Universities such as Johns Hopkins and Stanford were begun from private philanthropy, but it was the Morrill Federal Land Grant Act of 1862 that used public funding to create universities throughout the country that focused on agricultural and mechanical education. This helped unleash what Joseph Schumpeter called creative destruction — a process that disrupts business and generates enormous wealth by entrepreneurs as new jobs and industries are created (and one seen on vivid display in recent years in San Francisco).

This need for entrepreneurs in economic development also has fostered efforts by government at all levels to promote entrepreneurship. But it has never been narrow self-interest alone that motivated the captains of industry. Philanthropy among American entrepreneurs predates the income tax as a motivating factor and embodies a moral principle, which in 1889 Andrew Carnegie expressed in his “The Gospel of Wealth”: “[H]e who dies rich, dies in disgrace.”

What is required to sustain American and global capitalism into the 21st century is a renewed spirit of philanthropy among the new rich. Through philanthropy, the maldistribution of wealth can be channeled into creating opportunities for future generations. Those who succeed must give back to society so the cycle can continue.

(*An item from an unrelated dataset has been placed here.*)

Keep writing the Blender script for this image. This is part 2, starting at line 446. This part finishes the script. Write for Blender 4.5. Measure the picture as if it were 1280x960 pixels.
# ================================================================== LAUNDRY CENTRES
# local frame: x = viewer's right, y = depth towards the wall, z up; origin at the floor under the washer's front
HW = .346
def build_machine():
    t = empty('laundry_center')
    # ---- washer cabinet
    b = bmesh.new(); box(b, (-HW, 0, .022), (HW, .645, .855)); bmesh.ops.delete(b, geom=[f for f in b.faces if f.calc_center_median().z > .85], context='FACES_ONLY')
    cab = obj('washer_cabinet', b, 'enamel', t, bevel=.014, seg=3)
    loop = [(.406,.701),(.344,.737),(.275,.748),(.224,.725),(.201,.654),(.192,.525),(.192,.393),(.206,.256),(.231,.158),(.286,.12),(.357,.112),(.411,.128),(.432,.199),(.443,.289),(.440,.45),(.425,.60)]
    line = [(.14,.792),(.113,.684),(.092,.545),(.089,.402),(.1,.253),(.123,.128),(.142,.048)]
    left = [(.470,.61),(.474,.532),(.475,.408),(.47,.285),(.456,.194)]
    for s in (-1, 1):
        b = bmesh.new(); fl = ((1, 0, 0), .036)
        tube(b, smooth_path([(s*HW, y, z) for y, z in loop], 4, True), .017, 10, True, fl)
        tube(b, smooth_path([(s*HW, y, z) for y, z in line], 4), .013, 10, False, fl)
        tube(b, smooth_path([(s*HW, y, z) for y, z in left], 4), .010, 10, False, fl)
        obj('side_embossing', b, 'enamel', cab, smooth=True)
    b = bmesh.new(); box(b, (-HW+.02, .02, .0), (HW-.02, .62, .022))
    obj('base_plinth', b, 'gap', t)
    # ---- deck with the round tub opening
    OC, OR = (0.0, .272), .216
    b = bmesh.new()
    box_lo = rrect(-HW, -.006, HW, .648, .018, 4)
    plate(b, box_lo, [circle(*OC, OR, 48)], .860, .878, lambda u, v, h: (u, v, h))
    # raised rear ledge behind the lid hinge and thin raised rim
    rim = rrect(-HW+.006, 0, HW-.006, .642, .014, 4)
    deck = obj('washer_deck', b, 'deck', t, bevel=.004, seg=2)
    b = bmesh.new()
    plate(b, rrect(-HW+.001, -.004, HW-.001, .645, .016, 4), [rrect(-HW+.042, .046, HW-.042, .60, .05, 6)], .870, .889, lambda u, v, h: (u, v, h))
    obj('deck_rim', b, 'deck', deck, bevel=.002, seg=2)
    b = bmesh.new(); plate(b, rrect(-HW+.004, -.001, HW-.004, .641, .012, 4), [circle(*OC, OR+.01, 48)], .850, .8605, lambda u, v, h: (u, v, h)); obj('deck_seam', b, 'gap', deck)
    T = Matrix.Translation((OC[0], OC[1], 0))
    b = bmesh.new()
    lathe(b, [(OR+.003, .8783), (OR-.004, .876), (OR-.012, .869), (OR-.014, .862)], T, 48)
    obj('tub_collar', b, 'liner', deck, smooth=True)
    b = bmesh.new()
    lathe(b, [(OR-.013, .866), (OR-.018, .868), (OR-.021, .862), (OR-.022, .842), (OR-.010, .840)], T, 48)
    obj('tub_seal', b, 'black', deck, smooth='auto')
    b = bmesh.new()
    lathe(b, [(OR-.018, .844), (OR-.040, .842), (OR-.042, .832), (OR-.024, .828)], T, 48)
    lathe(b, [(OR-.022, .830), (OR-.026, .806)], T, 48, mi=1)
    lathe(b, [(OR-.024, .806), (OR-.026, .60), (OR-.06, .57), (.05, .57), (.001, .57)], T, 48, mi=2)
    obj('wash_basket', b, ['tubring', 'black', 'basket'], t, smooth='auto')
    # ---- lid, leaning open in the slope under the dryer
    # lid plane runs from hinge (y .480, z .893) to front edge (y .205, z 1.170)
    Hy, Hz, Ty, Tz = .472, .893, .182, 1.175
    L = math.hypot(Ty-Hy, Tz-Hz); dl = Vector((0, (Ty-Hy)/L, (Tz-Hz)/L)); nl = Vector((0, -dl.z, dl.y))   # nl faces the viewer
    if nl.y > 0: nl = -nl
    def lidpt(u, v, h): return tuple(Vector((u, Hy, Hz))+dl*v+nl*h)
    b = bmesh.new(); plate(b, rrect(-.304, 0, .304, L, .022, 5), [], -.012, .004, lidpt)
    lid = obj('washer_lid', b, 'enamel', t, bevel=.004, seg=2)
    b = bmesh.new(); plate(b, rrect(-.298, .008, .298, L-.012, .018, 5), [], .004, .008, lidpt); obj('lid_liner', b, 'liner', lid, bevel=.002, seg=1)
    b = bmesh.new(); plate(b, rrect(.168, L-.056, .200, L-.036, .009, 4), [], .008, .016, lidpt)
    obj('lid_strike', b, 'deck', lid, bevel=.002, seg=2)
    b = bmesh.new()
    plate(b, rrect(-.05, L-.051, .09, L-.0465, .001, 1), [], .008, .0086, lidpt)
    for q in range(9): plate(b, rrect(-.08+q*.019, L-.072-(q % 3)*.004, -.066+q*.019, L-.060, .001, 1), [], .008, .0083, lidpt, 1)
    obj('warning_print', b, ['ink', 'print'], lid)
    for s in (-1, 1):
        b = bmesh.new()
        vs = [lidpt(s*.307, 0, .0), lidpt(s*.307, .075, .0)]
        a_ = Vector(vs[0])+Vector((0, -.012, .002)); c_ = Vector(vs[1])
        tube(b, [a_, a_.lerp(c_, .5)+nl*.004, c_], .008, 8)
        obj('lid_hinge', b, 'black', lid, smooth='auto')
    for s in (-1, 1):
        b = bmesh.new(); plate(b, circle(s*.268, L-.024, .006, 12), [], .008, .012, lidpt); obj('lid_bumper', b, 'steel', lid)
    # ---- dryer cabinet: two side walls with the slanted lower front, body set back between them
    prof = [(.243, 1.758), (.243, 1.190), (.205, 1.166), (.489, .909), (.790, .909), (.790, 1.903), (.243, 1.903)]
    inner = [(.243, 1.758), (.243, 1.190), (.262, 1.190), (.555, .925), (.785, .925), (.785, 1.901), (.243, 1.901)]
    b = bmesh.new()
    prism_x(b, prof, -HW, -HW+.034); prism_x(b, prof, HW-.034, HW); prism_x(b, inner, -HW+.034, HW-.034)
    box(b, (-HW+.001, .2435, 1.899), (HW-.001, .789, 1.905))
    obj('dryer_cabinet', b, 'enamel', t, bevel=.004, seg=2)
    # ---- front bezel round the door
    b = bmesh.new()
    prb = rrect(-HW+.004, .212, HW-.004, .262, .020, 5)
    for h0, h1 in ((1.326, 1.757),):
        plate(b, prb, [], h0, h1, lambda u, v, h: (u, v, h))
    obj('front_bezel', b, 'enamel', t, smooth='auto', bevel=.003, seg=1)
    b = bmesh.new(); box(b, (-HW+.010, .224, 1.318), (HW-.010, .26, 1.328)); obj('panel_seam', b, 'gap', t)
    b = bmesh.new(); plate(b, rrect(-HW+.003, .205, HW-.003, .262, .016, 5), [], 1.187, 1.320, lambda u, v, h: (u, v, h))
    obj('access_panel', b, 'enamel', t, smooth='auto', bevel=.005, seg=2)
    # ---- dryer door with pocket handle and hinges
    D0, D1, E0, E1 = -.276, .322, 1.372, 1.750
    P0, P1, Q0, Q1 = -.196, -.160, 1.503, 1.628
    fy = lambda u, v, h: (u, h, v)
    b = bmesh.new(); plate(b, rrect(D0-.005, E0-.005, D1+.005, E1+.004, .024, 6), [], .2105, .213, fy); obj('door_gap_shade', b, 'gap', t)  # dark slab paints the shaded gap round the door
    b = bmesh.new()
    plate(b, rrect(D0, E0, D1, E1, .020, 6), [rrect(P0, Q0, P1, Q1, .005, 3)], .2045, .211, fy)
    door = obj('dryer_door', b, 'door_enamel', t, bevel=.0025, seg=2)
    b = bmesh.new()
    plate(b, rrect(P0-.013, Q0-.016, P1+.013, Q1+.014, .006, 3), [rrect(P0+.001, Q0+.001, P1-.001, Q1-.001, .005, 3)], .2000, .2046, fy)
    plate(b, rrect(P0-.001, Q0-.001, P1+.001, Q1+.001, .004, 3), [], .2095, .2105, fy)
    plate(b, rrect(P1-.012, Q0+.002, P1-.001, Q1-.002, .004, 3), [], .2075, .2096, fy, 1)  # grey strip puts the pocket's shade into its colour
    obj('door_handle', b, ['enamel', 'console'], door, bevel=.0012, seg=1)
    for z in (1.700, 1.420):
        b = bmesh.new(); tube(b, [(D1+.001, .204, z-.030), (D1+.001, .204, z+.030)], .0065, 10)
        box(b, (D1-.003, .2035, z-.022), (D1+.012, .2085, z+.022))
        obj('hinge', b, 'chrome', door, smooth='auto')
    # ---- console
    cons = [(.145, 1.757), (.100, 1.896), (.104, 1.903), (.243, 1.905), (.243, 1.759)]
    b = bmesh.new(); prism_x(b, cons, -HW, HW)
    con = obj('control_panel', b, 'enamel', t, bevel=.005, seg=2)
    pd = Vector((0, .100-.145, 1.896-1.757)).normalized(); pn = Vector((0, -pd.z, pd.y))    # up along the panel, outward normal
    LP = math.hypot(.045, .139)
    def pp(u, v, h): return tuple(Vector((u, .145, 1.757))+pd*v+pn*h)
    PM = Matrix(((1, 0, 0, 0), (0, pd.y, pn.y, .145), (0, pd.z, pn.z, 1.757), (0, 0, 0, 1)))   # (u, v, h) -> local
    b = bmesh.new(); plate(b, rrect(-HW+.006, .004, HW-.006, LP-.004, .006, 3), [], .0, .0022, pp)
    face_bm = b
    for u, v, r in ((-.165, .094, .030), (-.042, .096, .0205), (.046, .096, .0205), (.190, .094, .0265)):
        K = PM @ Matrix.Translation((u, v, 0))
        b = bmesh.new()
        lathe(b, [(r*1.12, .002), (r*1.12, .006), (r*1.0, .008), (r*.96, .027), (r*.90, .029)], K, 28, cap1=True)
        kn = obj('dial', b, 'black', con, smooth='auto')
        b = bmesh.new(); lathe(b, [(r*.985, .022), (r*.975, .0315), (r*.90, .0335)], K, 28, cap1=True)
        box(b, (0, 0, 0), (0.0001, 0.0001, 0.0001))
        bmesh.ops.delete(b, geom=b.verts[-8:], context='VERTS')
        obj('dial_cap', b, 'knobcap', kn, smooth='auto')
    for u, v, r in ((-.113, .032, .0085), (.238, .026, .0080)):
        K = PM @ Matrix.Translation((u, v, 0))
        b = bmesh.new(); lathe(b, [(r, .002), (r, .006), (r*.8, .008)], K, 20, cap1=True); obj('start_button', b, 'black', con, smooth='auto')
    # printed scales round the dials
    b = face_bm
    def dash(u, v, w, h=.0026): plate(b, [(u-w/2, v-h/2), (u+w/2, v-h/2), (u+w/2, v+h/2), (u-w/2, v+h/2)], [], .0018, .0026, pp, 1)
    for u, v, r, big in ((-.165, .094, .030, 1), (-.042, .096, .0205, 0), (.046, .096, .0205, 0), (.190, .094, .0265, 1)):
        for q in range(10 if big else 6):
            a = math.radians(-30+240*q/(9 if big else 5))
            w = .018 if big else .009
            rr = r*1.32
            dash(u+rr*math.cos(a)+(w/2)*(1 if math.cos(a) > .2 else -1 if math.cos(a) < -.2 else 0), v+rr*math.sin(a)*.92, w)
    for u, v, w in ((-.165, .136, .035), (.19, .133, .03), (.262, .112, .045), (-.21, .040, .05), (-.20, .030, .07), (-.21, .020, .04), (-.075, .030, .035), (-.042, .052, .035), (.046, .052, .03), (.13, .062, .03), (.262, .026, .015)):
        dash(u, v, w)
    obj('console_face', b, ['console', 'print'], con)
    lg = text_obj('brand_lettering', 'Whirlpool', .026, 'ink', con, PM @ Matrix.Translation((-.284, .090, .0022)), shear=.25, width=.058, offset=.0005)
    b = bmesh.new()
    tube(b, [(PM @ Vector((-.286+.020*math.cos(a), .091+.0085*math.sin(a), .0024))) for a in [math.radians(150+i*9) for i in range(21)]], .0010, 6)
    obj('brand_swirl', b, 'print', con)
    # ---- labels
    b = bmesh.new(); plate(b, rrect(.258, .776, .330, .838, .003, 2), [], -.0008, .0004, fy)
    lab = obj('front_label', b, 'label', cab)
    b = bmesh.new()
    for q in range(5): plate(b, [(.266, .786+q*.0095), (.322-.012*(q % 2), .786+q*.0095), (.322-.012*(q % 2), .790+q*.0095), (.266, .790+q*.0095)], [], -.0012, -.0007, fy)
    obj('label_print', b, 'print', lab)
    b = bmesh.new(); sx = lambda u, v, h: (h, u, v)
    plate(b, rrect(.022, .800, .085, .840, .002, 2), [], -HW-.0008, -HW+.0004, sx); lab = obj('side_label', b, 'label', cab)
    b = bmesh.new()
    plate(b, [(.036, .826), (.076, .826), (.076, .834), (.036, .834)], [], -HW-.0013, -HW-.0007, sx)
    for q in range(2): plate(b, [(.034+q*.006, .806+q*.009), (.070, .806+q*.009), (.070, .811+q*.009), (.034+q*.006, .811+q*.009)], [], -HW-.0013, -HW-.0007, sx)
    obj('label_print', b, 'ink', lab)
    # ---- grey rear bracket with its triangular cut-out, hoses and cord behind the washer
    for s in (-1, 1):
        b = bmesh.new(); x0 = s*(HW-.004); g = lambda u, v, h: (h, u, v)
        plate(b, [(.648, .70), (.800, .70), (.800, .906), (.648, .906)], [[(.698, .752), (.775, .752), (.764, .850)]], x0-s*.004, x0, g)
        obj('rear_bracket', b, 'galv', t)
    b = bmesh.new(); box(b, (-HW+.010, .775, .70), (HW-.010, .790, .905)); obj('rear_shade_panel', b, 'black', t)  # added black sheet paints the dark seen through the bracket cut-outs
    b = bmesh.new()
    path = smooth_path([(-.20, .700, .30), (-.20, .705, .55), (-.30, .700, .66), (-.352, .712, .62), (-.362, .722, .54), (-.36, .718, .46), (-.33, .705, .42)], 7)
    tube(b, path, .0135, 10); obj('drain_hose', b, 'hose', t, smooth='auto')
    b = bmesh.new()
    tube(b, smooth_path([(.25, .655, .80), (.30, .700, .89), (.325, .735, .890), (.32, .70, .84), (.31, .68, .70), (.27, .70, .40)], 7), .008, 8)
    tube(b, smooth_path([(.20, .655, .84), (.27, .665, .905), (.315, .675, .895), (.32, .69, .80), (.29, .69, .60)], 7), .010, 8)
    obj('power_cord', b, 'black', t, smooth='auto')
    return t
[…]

The projects for philanthropy are as broad today as they were 100 years ago: health, education, infrastructure and social values. If the new rich rise to the occasion, then American prosperity can continue well into this century. And the United States can make an important contribution to global economic development by showing the rest of the world how to create opportunity for its citizens.

Ronnie J. Phillips, an economist, is professor emeritus at Colorado State University.